Clemson’s success has changed perception of ACC Football

Five years ago, Dabo Swinney stood up in front of his fellow coaches in the Atlantic Coast Conference and urged them to help change the national perception of the conference in football.

For decades, the ACC has been known as a basketball conference and deservedly so with bluebloods such as North Carolina and Duke carrying the torch and winning multiple national championships, while beating some of the best basketball teams in the country along the way.

Swinney has always felt the ACC could be the same way in football if the conference as a whole took the same approach and began playing and competing against some of the best in college football.

Under Swinney, Clemson has backed up its coach’s talk by playing and beating the best in college football. Since Swinney became the full-time head coach in 2009, the Tigers have played non-conference games against Georgia and Auburn as well as playing non-conference rival South Carolina every year.

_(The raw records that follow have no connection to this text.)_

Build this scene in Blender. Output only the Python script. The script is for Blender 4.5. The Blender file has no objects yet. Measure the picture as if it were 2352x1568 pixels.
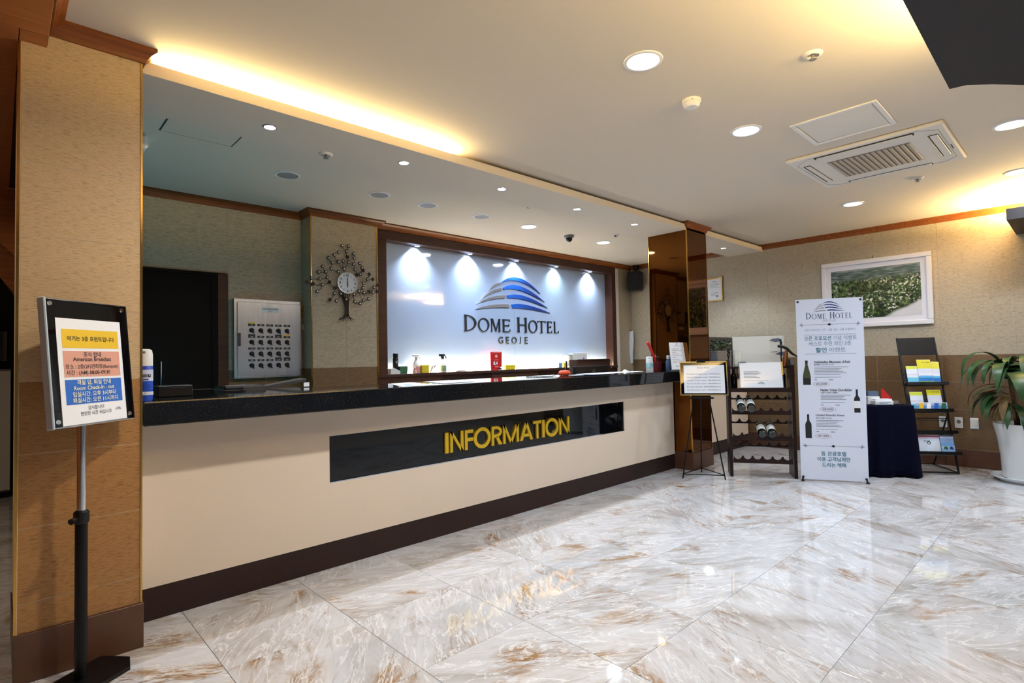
import bpy, bmesh, math, random
from mathutils import Vector, Matrix
random.seed(7)
C = bpy.context.scene.collection
S = bpy.context.scene

# ---------------------------------------------------------------- camera, world, exposure
YAW, PITCH, ROLL = 0.81565, 0.03049, 0.019748
fwd = Vector((math.cos(PITCH)*math.cos(YAW), math.cos(PITCH)*math.sin(YAW), math.sin(PITCH)))
rgt0 = Vector((math.sin(YAW), -math.cos(YAW), 0)); dwn0 = fwd.cross(rgt0)
rgt = rgt0*math.cos(ROLL) + dwn0*math.sin(ROLL)
dwn = -rgt0*math.sin(ROLL) + dwn0*math.cos(ROLL)
cam = bpy.data.cameras.new('camera'); cam_o = bpy.data.objects.new('camera', cam); C.objects.link(cam_o)
mw = Matrix.Identity(4)
for i, v in enumerate((rgt, -dwn, -fwd)):
    for j in range(3): mw[j][i] = v[j]
mw[2][3] = 1.33
cam_o.matrix_world = mw
cam.sensor_width = 36.0; cam.lens = 36.0*1254.13/2352; cam.clip_start = 0.02
S.camera = cam_o
S.view_settings.view_transform = 'Standard'; S.view_settings.look = 'None'
S.view_settings.gamma = 1.0; S.view_settings.use_curve_mapping = False
S.view_settings.exposure = 0.0
world = bpy.data.worlds.new('world'); S.world = world; world.use_nodes = True
bgn = world.node_tree.nodes['Background']
bgn.inputs[0].default_value = (0.72, 0.83, 1.0, 1); bgn.inputs[1].default_value = 0.12
P_BIG, P_BACK, P_SOFFIT, P_LOGO = 19.5, 23.0, 48.0, 105.0      # lamp powers
E_COVE, E_SILL, E_CANOPY = 950.0, 210.0, 220.0                       # strip strengths
COOL, WARM = (0.76, 0.88, 1.0), (1.0, 0.72, 0.30)

ZC = 2.875      # main ceiling
# ---------------------------------------------------------------- materials
def new_mat(name):
    m = bpy.data.materials.new(name); m.use_nodes = True
    nt = m.node_tree; b = nt.nodes['Principled BSDF']
    return m, nt, b
def L(c):        # sRGB 0-255 -> linear
    return tuple((v/255/12.92 if v/255 <= .04045 else ((v/255+.055)/1.055)**2.4) for v in c) + (1,)
MATS = {}
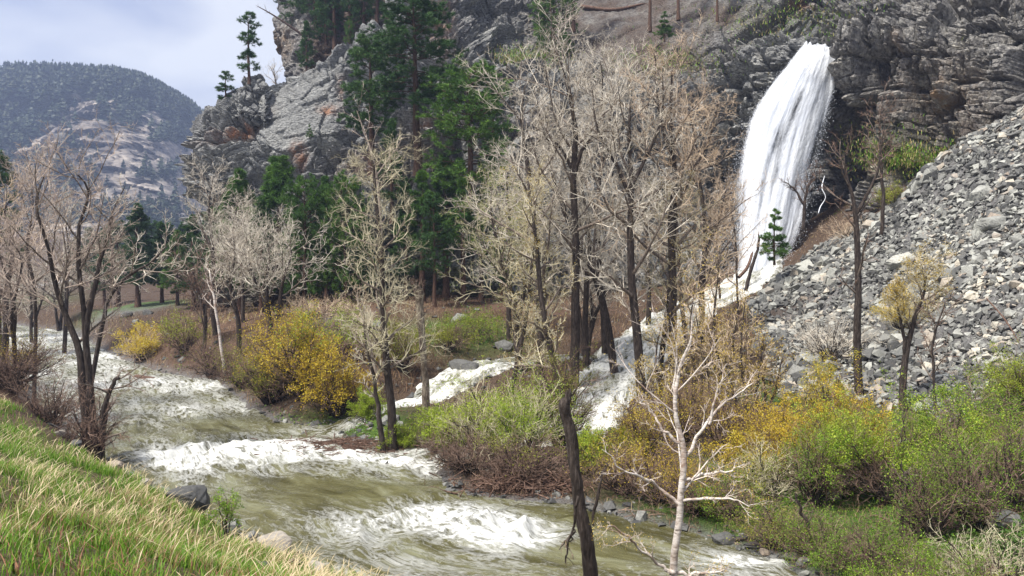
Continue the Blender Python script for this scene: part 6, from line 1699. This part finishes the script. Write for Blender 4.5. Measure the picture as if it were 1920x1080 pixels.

Since 2011, the Tigers are 9-4 in regular season games vs. SEC teams, including six straight dating back to 2014. Next year, Clemson will make the trek to College Station, Texas, in Week 2, to play Texas A&M, starting a home-and-home series with the Aggies.

In bowl games, no one has represented the ACC better than Clemson. The Tigers have won a bowl game in each of the last five years and all have come against some of the biggest names in college football.

The streak started with a last-second win over LSU in the 2012 Chick-fil-A Bowl and since they have downed Ohio State in the 2014 Orange Bowl and the 2017 Fiesta Bowl, Oklahoma in the 2014 Russell Athletic Bowl and the 2016 Orange Bowl and finally beating Alabama in the final seconds in the 2017 College Football Playoff National Championship Game.

“I think Clemson’s success had a change of optics from a national perception of ACC Football,” ACC Commissioner John Swofford told The Clemson Insider recently. “When you have the consistency that Clemson has had over the last five or six years coupled with better depth in the league and some of our other teams being in the national picture, it has helped changed the way people look at ACC football.”

Last year, the ACC went 9-3 in bowl games, the best by any Power 5 Conference by far. This year, Clemson’s entry into the College Football Playoff for a third straight year is once again leading the way.

The reigning national champion are the top seed in the College Football Playoff and highlights the conference as 10 of the ACC’s 14 football members secured spots in 2017 postseason bowl games.

Clemson, who won the ACC Championship for a third straight season last week over Miami, will face No. 4 Alabama in the CFP Semifinal at the Sugar Bowl at 8:45 p.m. on Monday, Jan. 1.

It will mark the third-consecutive year that Clemson has faced the Crimson Tide in the College Football Playoff. The Tigers defeated Alabama 35-31 in last season’s CFP final, while the Crimson Tide claimed the national championship over Clemson with a 45-40 win two years ago.

If the Tigers (12-1) advance past the Tide (11-1) this year, they will face No. 2 Oklahoma (12-1) or No. 3 Georgia (12-1) for the CFP National Championship at 8 p.m. on Monday, Jan. 8, at Atlanta’s Mercedes-Benz Stadium.

“When you have a team that is in the national championship game two years in a row and has accomplished everything they have accomplished before then, in terms of high level wins they have had in both the regular season and in the Orange Bowl and so forth, it definitely makes a difference in how the entire league is perceived without question,” Swofford said.

It helps that Clemson fans are so passionate about football and travel well.

“Clemson fans fill stadiums, which is a pretty special thing as well,” Swofford said. “Then you couple that with the depth in the league, you can tell football is important in this league.”

Not only is Swofford proud about what the Clemson football program has accomplished, but he is proud of what the other 13 members have been doing as well to make the ACC an elite conference. Since 2014, the ACC is 13-3 in its head-to-head rivalry games against the SEC.

Last year, a record 11 teams in the ACC finished 2016 with winning records. This year, seven teams head into bowl season having already clinched a winning record, while Florida State, Virginia and Duke all have an opportunity to earn winning records with a win in their respective bowl games.

ACC teams posted a 17-9 record against teams from other Power 5 Conferences in 2016, including a 16-6 record against the SEC and The Big Ten. The ACC was 10-4 against the SEC.

“I think we have so much more depth in the league,” Swofford said. “You look at this year, Clemson’s lone loss was in the league. Last year, their lone loss was in the league. There was a time years ago when our best teams lost, it was usually out of conference, it was not within the league.

“I think that says something about the quality of play within the conferences as well. We are in a really good place from a football standpoint and Clemson has certainly played a big role in that.”